Tuesday, June 25, 2013

Photography, Design & Print: How Can it Cost less to Purchase More?

Marketing professionals understand the nuts and bolts of promoting and branding products and services. They grasp the nuances and details of the sweat and tears of building and maintaining an image or more specifically a brand. As a marketing specialist, graphic designer, photographer and publisher, I am privy to the behind-the-scenes look into the costs associated with conceptualizing, designing and dispensing marketing collateral materials; namely, print design. Why do you save money by buying more than you think you need?

The most recurring confusion among a few past clients stems from the fact that 1 item of print such as a brochure, poster, or book can cost as much as 50. They are confused as to why I encourage them to order more product than they initially want. The first reaction is that I’ll make more. The truth is, I make the same thing whether they order 50 or 1000 in most cases. I manage the design from start to finish and that often time includes printing. I’d much rather design it and manage the print process because I can control quality output. The last thing I want to do is design it and forget about it. My name and reputation is on it after all. I’ve seen too many great designs be ruined by budget printers. I earn my keep from conceptualizing, designing, launching, implementing, managing output, recording and disseminating ROI, and working with vendors if applicable. I seldom if ever mark up printing since that is often handled by a third party. The rare cases that I may, might be a very large job that may entail a great deal more financial risk should something go wrong in the printing process of which I may not have directly caused, but for which I may be held partly responsible. In any event, marking up printing and shipping is not a normal practice for me. 

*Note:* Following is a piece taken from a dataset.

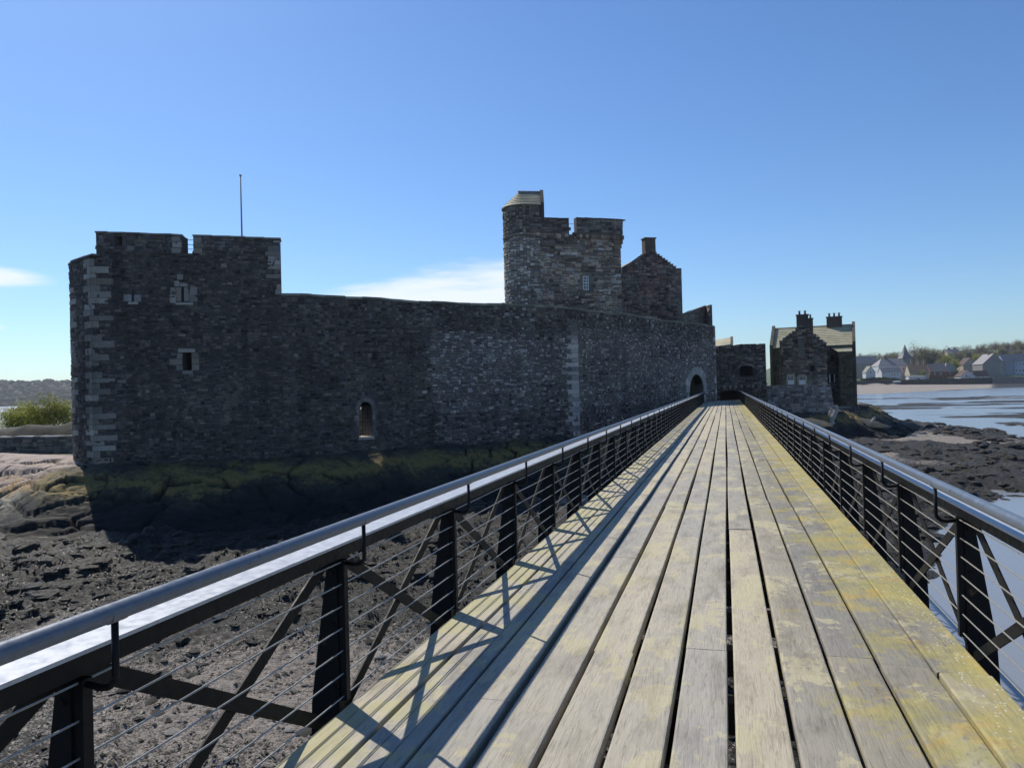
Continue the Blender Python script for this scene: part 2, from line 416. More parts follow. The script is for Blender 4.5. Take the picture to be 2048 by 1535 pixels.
# ------------------------------------------------------------------ wall builder
class Wall:
    """a wall line in plan, running left to right as seen from its face; u runs along it, off is outwards"""
    def __init__(s, pts, smooth=False):
        s.p = np.array([q[:2] for q in pts], float); s.smooth = smooth
        d = np.diff(s.p, axis=0); s.L = np.linalg.norm(d, axis=1); s.d = d/s.L[:, None]
        s.u = np.r_[0, np.cumsum(s.L)]; s.len = s.u[-1]
        s.n = np.c_[s.d[:, 1], -s.d[:, 0]]
        vn = np.vstack([s.n[:1], s.n[:-1]+s.n[1:], s.n[-1:]]); s.vn = vn/np.linalg.norm(vn, axis=1)[:, None]
    def seg(s, u): return int(np.clip(np.searchsorted(s.u, u, side='right')-1, 0, len(s.L)-1))
    def pos(s, u, off, z, seg=None, miter=False):
        i = s.seg(u) if seg is None else seg
        t = (u-s.u[i])/s.L[i]
        q = s.p[i]+s.d[i]*(u-s.u[i])
        if miter or s.smooth:
            a, b = s.vn[i], s.vn[i+1]; n = a+(b-a)*min(max(t, 0), 1)
            n = n/max(n@s.n[i], .3)
        else: n = s.n[i]
        return (q[0]+n[0]*off, q[1]+n[1]*off, z)
    def u_of_px(s, x, y=760):
        r = ray(x, y)[:2]; best = None
        for i in range(len(s.L)):
            A = np.array([s.d[i], -r]).T
            if abs(np.linalg.det(A)) < 1e-9: continue
            t, k = np.linalg.solve(A, EYE[:2]-s.p[i])
            if k > 0 and -1e-6 <= t <= s.L[i]+1e-6 and (best is None or k < bk): best = s.u[i]+t; bk = k
        if best is None:
            A = np.array([s.d[-1], -r]).T; t, k = np.linalg.solve(A, EYE[:2]-s.p[-2]); best = s.u[-2]+t
        return best
    def uz(s, x, y):
        """u, z of the wall point that shows at photo pixel x, y"""
        u = s.u_of_px(x, y); q = s.pos(u, 0, 0); r = ray(x, y); k = (q[0]*r[0]+q[1]*r[1]-(EYE[0]*r[0]+EYE[1]*r[1]))/(r[0]**2+r[1]**2)
        return u, EYE[2]+r[2]*k
    # ---- solid core with openings
    def core(s, name, parent, zb, zt, holes=(), thick=1.0, tint=(.15, .14, .13), mat=None, step=1.0, ends=True):
        zbf = zb if callable(zb) else (lambda u: zb)
        ztf = zt if callable(zt) else (lambda u: zt)
        cols = []
        for h in holes:
            if h.get('arch'):
                k = 8; r = (h['u1']-h['u0'])/2; rise = h.get('rise', r); uc = (h['u0']+h['u1'])/2
                for j in range(k):
                    a, b = h['u0']+2*r*j/k, h['u0']+2*r*(j+1)/k
                    zz = h['z1']-rise+rise*math.sqrt(max(0, 1-(((a+b)/2-uc)/r)**2)); cols.append((a, b, h['z0'], zz, h, (j == 0, j == k-1)))
            else: cols.append((h['u0'], h['u1'], h['z0'], h['z1'], h, (True, True)))
        br = set(np.round(np.r_[s.u, np.arange(0, s.len, step)], 5).tolist())
        for c in cols: br.add(round(c[0], 5)); br.add(round(c[1], 5))
        extra = getattr(ztf, 'breaks', [])
        for e in extra: br.add(round(e-1e-3, 5)); br.add(round(e+1e-3, 5))
        br = sorted(set(min(max(b, 0.0), s.len) for b in br if -1e-3 <= b <= s.len+1e-3))
        m = MB(); P = lambda u, o, z, g: s.pos(u, o, z, g, True)
        for a, b in zip(br[:-1], br[1:]):
            if b-a < 1e-4: continue
            g = s.seg((a+b)/2); za, zc = zbf(a), zbf(b); ta, tb = ztf(a+1e-6), ztf(b-1e-6)
            cut = sorted([c for c in cols if c[0] <= (a+b)/2 <= c[1]], key=lambda c: c[2])
            lo = (za, zc); strips = []
            for c in cut: strips.append((lo, (c[2], c[2]))); lo = (c[3], c[3])
            strips.append((lo, (ta, tb)))
            for (l0, l1), (h0, h1) in strips:
                m.add([P(a, 0, l0, g), P(b, 0, l1, g), P(b, 0, h1, g), P(a, 0, h0, g)], [(0, 1, 2, 3)], tint)
            through = [c for c in cut if c[4].get('through')]
            lo = (za, zc); strips = []
            for c in through: strips.append((lo, (c[2], c[2]))); lo = (c[3], c[3])
            strips.append((lo, (ta, tb)))
            for (l0, l1), (h0, h1) in strips:
                m.add([P(a, -thick, l0, g), P(b, -thick, l1, g), P(b, -thick, h1, g), P(a, -thick, h0, g)], [(3, 2, 1, 0)], tint)
            m.add([P(a, 0, ta, g), P(b, 0, tb, g), P(b, -thick, tb, g), P(a, -thick, ta, g)], [(0, 1, 2, 3)], tint)
            for c in cut:
                dep = thick if c[4].get('through') else c[4].get('depth', .5)
                for z in (c[2], c[3]):
                    m.add([P(a, 0, z, g), P(b, 0, z, g), P(b, -dep, z, g), P(a, -dep, z, g)], [(0, 1, 2, 3)], tint)
                if abs(a-c[0]) < 1e-4 and c[5][0]: m.add([P(a, 0, c[2], g), P(a, 0, c[3], g), P(a, -dep, c[3], g), P(a, -dep, c[2], g)], [(0, 1, 2, 3)], tint)
                if abs(b-c[1]) < 1e-4 and c[5][1]: m.add([P(b, 0, c[2], g), P(b, 0, c[3], g), P(b, -dep, c[3], g), P(b, -dep, c[2], g)], [(0, 1, 2, 3)], tint)
        # risers where the top steps
        for e in list(extra):
            if 0 < e < s.len:
                g = s.seg(e); a, b = ztf(e-2e-3), ztf(e+2e-3)
                m.add([P(e, 0, a, g), P(e, 0, b, g), P(e, -thick, b, g), P(e, -thick, a, g)], [(0, 1, 2, 3)], tint)
        if ends:
            for u in (0, s.len):
                g = s.seg(u); z0 = zbf(u); z1 = ztf(min(max(u, 1e-5), s.len-1e-5))
                m.add([P(u, 0, z0, g), P(u, 0, z1, g), P(u, -thick, z1, g), P(u, -thick, z0, g)], [(0, 1, 2, 3)], tint)
        o = m.build(name, mat or MAT['stone'], parent)
        for h in holes:
            if not h.get('through'):
                q = MB(); dep = h.get('depth', .5)-.004; g = s.seg((h['u0']+h['u1'])/2)
                q.add([s.pos(h['u0']-.05, -dep, h['z0']-.05, g), s.pos(h['u1']+.05, -dep, h['z0']-.05, g), s.pos(h['u1']+.05, -dep, h['z1']+.05, g), s.pos(h['u0']-.05, -dep, h['z1']+.05, g)], [(0, 1, 2, 3)])
                q.build('opening_back', h.get('back', MAT['dark']), o)
        return o
    def prism(s, poly, o0, o1, tint=(.3, .3, .28), m=None, inset=0.0):
        """polygon in u,z extruded outwards from o0 to o1"""
        m = m or MB(); k = len(poly); cu = sum(p[0] for p in poly)/k; cz = sum(p[1] for p in poly)/k
        g = s.seg(cu) if not s.smooth else None
        fr = [(cu+(u-cu)*(1-inset), cz+(z-cz)*(1-inset)) for u, z in poly]
        v = [s.pos(u, o0, z, g) for u, z in poly]+[s.pos(u, o1, z, g) for u, z in fr]
        f = [tuple(range(k, 2*k))]+[(i, (i+1) % k, k+(i+1) % k, k+i) for i in range(k)]+[tuple(range(k))[::-1]]
        return m.add(v, f, tint)
    # ---- rubble facing: every stone has its own edges and depth
    def rubble(s, parent, zb, zt, holes=(), tintf=None, ch=(.13, .27), cw=(.18, .62), seed=1, singles=0, proud=.045, margin=.06, gap=.011, u0=0, u1=None):
        rg = np.random.default_rng(seed)
        zbf = zb if callable(zb) else (lambda u: zb)
        ztf = zt if callable(zt) else (lambda u: zt)
        u1 = s.len if u1 is None else u1
        us = np.linspace(u0+1e-3, u1-1e-3, 60); zmin = min(zbf(u) for u in us); zmax = max(ztf(u) for u in us)
        stones = []; z = zmin
        bounds = [u0]+[b for b in s.u[1:-1] if u0 < b < u1]+[u1] if not s.smooth else [u0, u1]
        while z < zmax-.04:
            h = rg.uniform(*ch)
            for a, b in zip(bounds[:-1], bounds[1:]):
                u = a
                while u < b-.01:
                    w = min(rg.uniform(*cw)*(1.25 if rg.random() < .12 else 1), b-u)
                    if b-u-w < cw[0]*.6: w = b-u
                    um = u+w/2; top = ztf(um); bot = zbf(um)
                    z0, z1 = z+rg.uniform(-.035, .030), z+h+rg.uniform(-.030, .035)
                    split = rg.random() < .22 and h > .17
                    for zz0, zz1 in (((z0, (z0+z1)/2), ((z0+z1)/2, z1)) if split else ((z0, z1),)):
                        q0, q1 = max(zz0, bot-.1), min(zz1, top)
                        if q1-q0 < .05: continue
                        bad = False
                        for k in holes:
                            if u < k['u1']+margin and u+w > k['u0']-margin and q0 < k['z1']+margin and q1 > k['z0']-margin: bad = True; break
                        if not bad: stones.append((u, u+w, q0, q1, um))
                    u += w
            z += h
        V = []; F = []; C = []; single = []
        score = []
        for k, (a, b, z0, z1, um) in enumerate(stones):
            t = tintf(um, (z0+z1)/2, rg) if tintf else (.2, .18, .16)
            score.append(((b-a)*(z1-z0))**.5*(.35+sum(t)*1.4))
            g = None if s.smooth else s.seg(um)
            j = rg.uniform(-.026, .026, 8); p = rg.uniform(.004, proud)*(1.6 if rg.random() < .1 else 1)
            ins = min(.02, (b-a)*.12, (z1-z0)*.15)
            A = [(a+gap+j[0], z0+gap+j[1]), (b-gap+j[2], z0+gap+j[3]), (b-gap+j[4], z1-gap+j[5]), (a+gap+j[6], z1-gap+j[7])]
            B = [(A[0][0]+ins, A[0][1]+ins), (A[1][0]-ins, A[1][1]+ins), (A[2][0]-ins, A[2][1]-ins), (A[3][0]+ins, A[3][1]-ins)]
            tl = rg.uniform(-.012, .012, 4)
            single.append(([s.pos(u, -.02, zz, g) for u, zz in A]+[s.pos(u, p+tl[i], zz, g) for i, (u, zz) in enumerate(B)], t))
        order = np.argsort(score)[::-1]; pick = set(order[:singles].tolist())
        faces = [(4, 5, 6, 7), (0, 1, 5, 4), (1, 2, 6, 5), (2, 3, 7, 6), (3, 0, 4, 7)]
        for k, (v, t) in enumerate(single):
            if k in pick:
                m = MB(); m.add(v, faces, t); m.build('stone', MAT['stone'], parent)
            else:
                n = len(V); V.extend(v); F.extend([tuple(n+i for i in f) for f in faces]); C.extend([t]*8)
        o = mesh_obj('rubble_facing', np.array(V), np.array(F, np.int32), MAT['stone'], parent, False, np.array(C)); o['kind'] = 'stuff'
        return o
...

But why would anyone buy more print products than they need? Fixed cost in running a printing press or digital printer or other device or system is the same whether or not a customer orders 50 or 1,000 in most cases. Even as the designer, my fixed cost are the same in most instances. If all goes well I design it once. If you order 5 or 5,000 you still pay me the same for the design. Consequently, the minute price increase is only for paper media and toner, ink or die, which are all relatively small compared to the fixed costs up to a point. All smaller jobs, fixed costs can account for half or even three-quarters of the total bill. 

The time it takes for the machine to startup is the same. Preparing the files for the press requires the same manpower. The staff hired to run the press gets paid the same regardless of how many are ordered. The same maintenance crew that works for $65 an hour to clean and prep a press works just as hard to produce your 1 business card as they do for 1,000 business cards. Additionally, there is waste that 1 card produces. Since that card may be cut from a standard roll of set paper width. The rest of that paper may no longer be practical to use for other jobs. Even if it were, it would require a huge press adjustment to setup for a special print run. The likelihood of the left over paper happening to match up perfectly to what the next 1,001 customer needs is highly unlikely and paper does have a shelf life not to mentioning the storage logistics of it all.

As it pertains to printing, producing more reduces the per unit price significantly. Furthermore, my experience has shown that customers seldom order as many or as much as they need. Therefore, reducing their unit price by ordering more is a fantastic idea and saves them money in the long run. If a customer were to order 5,000 brochures for a $1,000. That’s 0.20 per unit. Then the customer realizes they needed 10,000 brochures instead after the 5,000 units have been completed and delivered. Assuming there were no price increases since and all other things being equal, that customer would likely have to pay another $1,000 for another 5,000 brochures when they may have paid only $1,500 had they ordered all 10,000 in the beginning which would have been only 0.15 per unit. Why? Because over half the cost of the print job can be fixed cost from each individual press run. It doesn’t matter if it was the same design or the same printer. Their fixed costs are the same, and as such so is yours (the client or the customer). 

There are a few exceptions but not many. There are gang options which may help (more on this later). You may not have to pay for the design again but you’re asking your designer to handle this for you all over again. That has to cost something. If the designer is an in-house employee then it’s still costing you. That designer has to go thru the steps of resending those files to the vendor, tracking the order and following thru. In other words, it’s costing you time and money to repeat the process. A few large scale press companies will keep files for you if they’re just repetitive prints with no adjustments or small adjustments. This is usually for extremely large clients that produce tens of thousands of units per month, per week or even per day.

Technology and presses are becoming more advanced all the time. Like everything else, these things are evolving and changing rapidly. I’m able to offer clients more products and services at fractions of the price I once had to charge due to presses being able to accommodate smaller jobs. Despite that, for right now, the price advantage is still on the side of volume.